Before the publication of WHYY’s original story, Ambrosino said the Facebook page was central to a two-year-long effort to boost party morale and recruit candidates in a part of South Jersey that has historically been dominated by Democrats.

To an extent, the strategy worked. The page quadrupled its followers to more than 6,000 in less than a year and — in tandem with monthly breakfasts and happy hours — helped the GOP field candidates in four towns that had not seen Republican candidates in years.

By Wednesday afternoon, the page had been pared down. Where previously there had been hundreds of posts, there were only a couple dozen remaining after most appeared to have been deleted.

The anti-Muslim posts were still accessible through the account’s photo archive, but Ambrosino said those would also be removed.

Ambrosino added he still wants to use the page for party building, albeit in a more “responsible” way.

“We’re going to make damn sure that never happens again,” he said.

Ambrosino, a lobbyist who also serves as a commissioner at the Camden County Board of Elections, said three people besides himself have administrative access to the Facebook page: Dawn Briggs, Erick Ford and Tom Crone. According to Ambrosino, Crone schedules the “vast majority” of posts.

Crone and Briggs are staffers at the Camden County Board of Elections, according to public records. Ford is executive director of the industry lobbying group NJ Energy Coalition and a former executive director of the county party, according to his LinkedIn profile. Crone currently serves as executive director of the Camden County GOP.

Ambrosino said he spoke to the three of them about the posts and all denied making them.

“I believe them because, listen, they’re people like me,” Ambrosino said. “They’re not people that espouse those views and they are smarter than that to have put that stuff up there.”

Not all the content on the Facebook page had been objectionable. The posts covered a wide range of conservative talking points, from gun rights and climate change to state property taxes and Democratic leadership in Washington.

But a few targeted Omar, who is Muslim, and other congresswomen of color with not-so-subtle memes likening them to terrorists.

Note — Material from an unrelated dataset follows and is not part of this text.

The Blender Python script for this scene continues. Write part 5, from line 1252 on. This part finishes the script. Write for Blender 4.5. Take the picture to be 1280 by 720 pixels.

One, for example, depicted an imaginary back-and-forth in which Omar says, “I hate Trump,” and President Trump responds, “Most terrorists do.” Omar, who was born in Somalia and fled the country’s civil war as a child, was among the Democratic congresswomen of color Trump told to “go back” to their “home countries” in a widely condemned July 2019 tweet.

In another post, page administrators referred to Omar as a “despicable creature.” They also posted content that was later flagged by Facebook’s independent fact-checkers as “false information.”

Selaedin Maksut, the executive director of New Jersey’s chapter of the Council on American-Islamic Relations, called the Facebook page “an unapologetic hotbed of Islamophobic and anti-Muslim propaganda.”

Both the Attorney General’s Office and an Islamic center in Cherry Hill said they worried the posts could encourage people to act on hateful beliefs at a time when bias incidents are on the rise in New Jersey and nationwide.

In a statement the Camden County GOP issued Wednesday, Ambrosino encouraged more participation by Muslims in politics.

“Our country will only be better for it,” he said.